É o que costuma acontecer em ações promocionais de shoppings, por exemplo. Cabe às entidades citadas fiscalizar as empresas e investigar eventuais suspeitas ou denúncias de irregularidades.
Ações policiais contra rifas
Em março de 2022, foram realizadas duas operações policiais contra rifas ilegais.
Deflagrada pelos policiais civis do Deic (Departamento Estadual de Investigações Criminais), a operação Cardano, contra esquema de lavagem de dinheiro e jogos de azar utilizando sorteio de carros de luxo, cumpriu mandados de busca e apreensão na cidade de São Paulo e nos municípios paulistas de Guarulhos, São Bernardo do Campo, Santa Bárbara D'Oeste, Sorocaba e Votorantim.
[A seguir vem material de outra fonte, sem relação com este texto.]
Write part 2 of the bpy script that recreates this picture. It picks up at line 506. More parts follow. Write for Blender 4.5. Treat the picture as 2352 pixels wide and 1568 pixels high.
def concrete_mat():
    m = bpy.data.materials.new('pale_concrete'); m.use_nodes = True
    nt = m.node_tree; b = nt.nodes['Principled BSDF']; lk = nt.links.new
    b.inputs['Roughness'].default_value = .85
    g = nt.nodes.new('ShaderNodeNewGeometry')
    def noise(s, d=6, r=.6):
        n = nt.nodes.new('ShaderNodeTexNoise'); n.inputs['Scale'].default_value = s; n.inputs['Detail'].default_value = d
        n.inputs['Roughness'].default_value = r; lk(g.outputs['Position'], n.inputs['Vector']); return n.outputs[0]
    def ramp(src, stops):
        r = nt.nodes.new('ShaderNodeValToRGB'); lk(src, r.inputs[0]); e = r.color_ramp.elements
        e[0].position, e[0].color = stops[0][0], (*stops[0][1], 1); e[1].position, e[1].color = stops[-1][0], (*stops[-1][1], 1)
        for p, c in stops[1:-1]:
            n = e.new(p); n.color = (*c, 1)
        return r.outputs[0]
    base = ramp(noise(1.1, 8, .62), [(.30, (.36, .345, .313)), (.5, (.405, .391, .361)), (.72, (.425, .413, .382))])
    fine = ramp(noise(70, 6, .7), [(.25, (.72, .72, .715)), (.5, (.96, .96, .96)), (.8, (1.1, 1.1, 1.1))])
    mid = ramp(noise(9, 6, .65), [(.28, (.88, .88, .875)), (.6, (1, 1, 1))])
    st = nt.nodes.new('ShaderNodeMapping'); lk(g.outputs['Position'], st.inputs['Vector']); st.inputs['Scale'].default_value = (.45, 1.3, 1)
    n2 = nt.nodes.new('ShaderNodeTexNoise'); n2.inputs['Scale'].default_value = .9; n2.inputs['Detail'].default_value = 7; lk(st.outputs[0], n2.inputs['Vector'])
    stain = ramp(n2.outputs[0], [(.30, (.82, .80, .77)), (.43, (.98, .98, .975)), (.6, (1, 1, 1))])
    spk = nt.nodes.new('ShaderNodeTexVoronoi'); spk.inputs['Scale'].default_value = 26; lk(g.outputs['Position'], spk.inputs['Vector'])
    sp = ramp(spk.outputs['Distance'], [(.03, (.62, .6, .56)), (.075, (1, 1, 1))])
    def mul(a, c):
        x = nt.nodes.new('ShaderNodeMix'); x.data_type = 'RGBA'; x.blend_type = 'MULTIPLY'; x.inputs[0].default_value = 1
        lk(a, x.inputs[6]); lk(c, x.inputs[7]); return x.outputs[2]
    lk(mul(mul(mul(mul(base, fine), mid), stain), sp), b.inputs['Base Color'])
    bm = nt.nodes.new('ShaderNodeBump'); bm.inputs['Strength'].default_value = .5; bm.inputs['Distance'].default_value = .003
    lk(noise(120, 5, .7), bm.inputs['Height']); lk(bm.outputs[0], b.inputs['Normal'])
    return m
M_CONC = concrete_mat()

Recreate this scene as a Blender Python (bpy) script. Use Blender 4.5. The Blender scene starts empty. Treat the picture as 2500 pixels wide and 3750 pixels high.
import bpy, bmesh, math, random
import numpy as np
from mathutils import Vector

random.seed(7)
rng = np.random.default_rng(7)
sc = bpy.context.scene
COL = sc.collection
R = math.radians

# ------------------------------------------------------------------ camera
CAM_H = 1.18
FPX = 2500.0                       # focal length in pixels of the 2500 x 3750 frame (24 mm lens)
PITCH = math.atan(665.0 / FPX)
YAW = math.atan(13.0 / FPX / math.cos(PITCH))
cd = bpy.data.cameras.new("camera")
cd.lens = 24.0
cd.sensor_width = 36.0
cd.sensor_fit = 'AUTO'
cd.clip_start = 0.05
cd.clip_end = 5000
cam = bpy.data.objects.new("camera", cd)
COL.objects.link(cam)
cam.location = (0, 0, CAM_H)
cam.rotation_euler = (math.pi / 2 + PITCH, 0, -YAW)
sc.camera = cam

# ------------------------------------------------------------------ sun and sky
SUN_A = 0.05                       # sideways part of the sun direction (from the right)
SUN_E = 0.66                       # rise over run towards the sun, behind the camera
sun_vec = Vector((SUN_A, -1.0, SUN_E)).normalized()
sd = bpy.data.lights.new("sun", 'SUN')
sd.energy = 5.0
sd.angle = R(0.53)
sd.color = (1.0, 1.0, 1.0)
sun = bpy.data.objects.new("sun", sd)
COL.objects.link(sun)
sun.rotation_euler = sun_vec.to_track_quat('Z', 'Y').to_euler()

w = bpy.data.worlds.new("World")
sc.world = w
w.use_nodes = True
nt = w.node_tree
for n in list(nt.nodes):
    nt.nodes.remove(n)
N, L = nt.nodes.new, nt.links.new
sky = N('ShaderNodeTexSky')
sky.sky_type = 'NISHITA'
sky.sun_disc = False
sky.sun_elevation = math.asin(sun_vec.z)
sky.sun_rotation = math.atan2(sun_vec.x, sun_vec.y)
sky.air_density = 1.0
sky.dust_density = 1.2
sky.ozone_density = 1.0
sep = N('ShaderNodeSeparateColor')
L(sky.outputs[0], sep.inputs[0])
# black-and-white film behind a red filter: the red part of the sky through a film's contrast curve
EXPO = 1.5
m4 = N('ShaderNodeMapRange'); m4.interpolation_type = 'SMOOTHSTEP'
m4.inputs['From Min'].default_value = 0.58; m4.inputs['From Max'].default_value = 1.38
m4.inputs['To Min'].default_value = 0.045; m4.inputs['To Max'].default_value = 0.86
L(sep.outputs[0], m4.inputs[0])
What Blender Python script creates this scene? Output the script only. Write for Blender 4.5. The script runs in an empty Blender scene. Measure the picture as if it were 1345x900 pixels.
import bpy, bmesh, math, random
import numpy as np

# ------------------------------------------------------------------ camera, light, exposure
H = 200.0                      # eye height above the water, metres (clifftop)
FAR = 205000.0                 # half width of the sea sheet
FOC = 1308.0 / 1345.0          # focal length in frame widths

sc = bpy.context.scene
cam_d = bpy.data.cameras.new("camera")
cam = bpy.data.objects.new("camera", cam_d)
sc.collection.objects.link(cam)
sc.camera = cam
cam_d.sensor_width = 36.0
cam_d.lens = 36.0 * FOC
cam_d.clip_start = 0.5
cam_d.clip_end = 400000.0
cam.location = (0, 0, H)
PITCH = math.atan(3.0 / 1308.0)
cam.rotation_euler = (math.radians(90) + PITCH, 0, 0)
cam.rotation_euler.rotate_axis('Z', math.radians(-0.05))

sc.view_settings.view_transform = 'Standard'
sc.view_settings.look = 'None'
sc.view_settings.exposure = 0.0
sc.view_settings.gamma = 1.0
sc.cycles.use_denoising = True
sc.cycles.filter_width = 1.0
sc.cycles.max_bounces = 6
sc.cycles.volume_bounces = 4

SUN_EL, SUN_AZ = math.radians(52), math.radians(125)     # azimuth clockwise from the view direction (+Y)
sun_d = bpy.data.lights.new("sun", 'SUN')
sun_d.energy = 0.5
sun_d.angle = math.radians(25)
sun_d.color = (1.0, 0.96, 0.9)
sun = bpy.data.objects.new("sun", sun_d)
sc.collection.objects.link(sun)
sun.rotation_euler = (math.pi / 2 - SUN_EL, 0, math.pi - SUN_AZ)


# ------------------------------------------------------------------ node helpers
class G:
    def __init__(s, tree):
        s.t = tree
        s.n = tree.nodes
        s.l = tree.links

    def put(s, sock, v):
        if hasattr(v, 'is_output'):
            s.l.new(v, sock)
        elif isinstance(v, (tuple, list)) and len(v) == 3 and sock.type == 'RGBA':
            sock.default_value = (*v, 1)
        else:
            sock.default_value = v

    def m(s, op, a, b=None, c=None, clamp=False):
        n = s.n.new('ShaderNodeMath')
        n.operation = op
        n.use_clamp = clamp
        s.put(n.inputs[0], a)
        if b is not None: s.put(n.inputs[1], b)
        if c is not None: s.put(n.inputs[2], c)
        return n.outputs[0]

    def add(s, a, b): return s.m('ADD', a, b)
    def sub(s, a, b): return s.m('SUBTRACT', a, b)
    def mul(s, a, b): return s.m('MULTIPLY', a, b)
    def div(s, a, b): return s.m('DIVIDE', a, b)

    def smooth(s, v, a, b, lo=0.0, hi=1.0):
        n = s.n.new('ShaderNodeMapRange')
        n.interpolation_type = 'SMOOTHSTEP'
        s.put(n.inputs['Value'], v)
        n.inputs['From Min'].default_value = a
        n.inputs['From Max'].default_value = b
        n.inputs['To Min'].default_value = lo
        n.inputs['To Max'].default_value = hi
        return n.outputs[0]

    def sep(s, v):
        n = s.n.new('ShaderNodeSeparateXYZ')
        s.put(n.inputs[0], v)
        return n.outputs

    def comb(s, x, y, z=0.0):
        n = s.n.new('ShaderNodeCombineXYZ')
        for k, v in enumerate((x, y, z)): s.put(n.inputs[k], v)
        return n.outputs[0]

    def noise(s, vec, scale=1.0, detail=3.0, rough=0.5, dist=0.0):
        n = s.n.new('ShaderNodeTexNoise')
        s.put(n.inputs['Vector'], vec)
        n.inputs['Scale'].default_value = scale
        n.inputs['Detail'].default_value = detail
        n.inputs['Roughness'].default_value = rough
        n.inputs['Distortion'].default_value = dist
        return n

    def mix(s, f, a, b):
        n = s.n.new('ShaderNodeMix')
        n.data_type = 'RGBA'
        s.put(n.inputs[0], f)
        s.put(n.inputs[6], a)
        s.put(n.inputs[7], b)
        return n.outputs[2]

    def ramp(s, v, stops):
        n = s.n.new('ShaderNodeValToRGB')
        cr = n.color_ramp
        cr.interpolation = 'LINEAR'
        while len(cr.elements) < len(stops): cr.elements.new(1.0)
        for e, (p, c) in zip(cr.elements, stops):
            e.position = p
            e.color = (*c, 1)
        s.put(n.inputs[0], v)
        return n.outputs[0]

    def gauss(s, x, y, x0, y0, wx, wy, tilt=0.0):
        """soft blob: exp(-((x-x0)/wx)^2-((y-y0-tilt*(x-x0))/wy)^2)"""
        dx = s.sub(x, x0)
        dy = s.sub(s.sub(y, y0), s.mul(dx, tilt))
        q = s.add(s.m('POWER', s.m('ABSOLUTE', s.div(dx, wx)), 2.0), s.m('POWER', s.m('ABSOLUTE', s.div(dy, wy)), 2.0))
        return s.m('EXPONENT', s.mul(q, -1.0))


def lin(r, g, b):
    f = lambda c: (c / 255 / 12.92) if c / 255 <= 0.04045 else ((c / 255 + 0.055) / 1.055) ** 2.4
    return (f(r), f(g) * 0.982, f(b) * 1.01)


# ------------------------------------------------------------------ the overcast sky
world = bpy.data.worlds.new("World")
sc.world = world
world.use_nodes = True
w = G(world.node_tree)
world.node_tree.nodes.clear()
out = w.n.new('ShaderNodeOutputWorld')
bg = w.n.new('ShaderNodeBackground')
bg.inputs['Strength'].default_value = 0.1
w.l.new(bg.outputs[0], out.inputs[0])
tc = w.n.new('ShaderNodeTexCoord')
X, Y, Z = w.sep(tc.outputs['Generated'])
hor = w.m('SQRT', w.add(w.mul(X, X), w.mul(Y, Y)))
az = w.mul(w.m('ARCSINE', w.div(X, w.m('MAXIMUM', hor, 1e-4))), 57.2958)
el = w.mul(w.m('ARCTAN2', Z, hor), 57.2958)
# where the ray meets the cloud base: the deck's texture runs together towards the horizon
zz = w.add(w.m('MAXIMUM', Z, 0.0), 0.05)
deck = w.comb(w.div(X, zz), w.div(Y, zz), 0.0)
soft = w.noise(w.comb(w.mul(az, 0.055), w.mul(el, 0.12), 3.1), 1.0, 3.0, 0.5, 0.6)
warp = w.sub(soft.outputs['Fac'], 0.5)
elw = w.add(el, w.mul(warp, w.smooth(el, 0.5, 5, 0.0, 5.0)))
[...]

Ao todo, foram apreendidos 24 veículos, 27 motocicletas, uma moto aquática e uma lancha.
Na ocasião, o delegado do Deic Fabio Pinheiro Lopes afirmou ao SBT que, nesse esquema, não há recolhimento de impostos.
"O dinheiro não tem origem, eles compram carro de leilão por 30% ou 40% do valor original. Um carro de R$ 100 mil é vendido por R$ 1 milhão", explica o delegado.
A outra operação aconteceu no Distrito Federal. Chamada de Huracán, levou à apreensão de nove carros de luxo, como Ferrari, Lamborghini e Mercedes, além de uma mansão no Park Way avaliada em R$ 4 milhões.
Todos bens do youtuber Klebim, que tem mais de 4 milhões de seguidores em suas redes sociais, e chegou a ser preso, na época, suspeito de exploração de jogos de azar, lavagem de dinheiro e associação criminosa, mas está solto.
Por que caminhão arqueado é 'máquina de matar'
O perigo dos caminhões arqueados ficou evidente após um acidente entre dois modelos com essas características. Em janeiro do ano passado, na BR-116, em Curitiba (PR),
Gerson Mattos bateu na traseira do caminhão arqueado de seu pai, Jetro Mattos, e morreu, junto com sua mulher, Patrícia Abreu.
Como alertado por especialistas, a cabine do seu veículo foi parar embaixo do para-choque do caminhão da frente, o que, em muitos casos, causa ferimentos fatais.
Segundo Rodrigo Kleinubing, engenheiro especialista em acidentes de trânsito, caminhões desse tipo são verdadeiras máquinas de matar.
Isso porque, alterando características originais, não é mais possível garantir os mesmos parâmetros de estabilidade e frenagem do veículo.
"A alteração mexe com dois itens que não devem ser mudados: a suspensão e o sistema de freios. Mexer no projeto original coloca em risco a segurança do caminhoneiro e de outras pessoas que transitam pelas estradas".
Kleinubing alerta que os acidentes envolvendo veículos de carga com traseira elevada podem ser muito mais graves, considerando o grande número de batidas de carros de passeio atrás de caminhões nas rodovias, devido à diferença de velocidade média.
"Elevar a traseira incentiva o fenômeno de o carro entrar sob o caminhão em caso de batidas. Tínhamos esse problema sério no Brasil, que foi resolvido com a obrigação das placas retrorrefletoras e dos para-choques. Esse tipo de acidente é altamente letal porque, quando um carro entra embaixo do caminhão, é comum que os passageiros da frente sejam decapitados", alerta o especialista.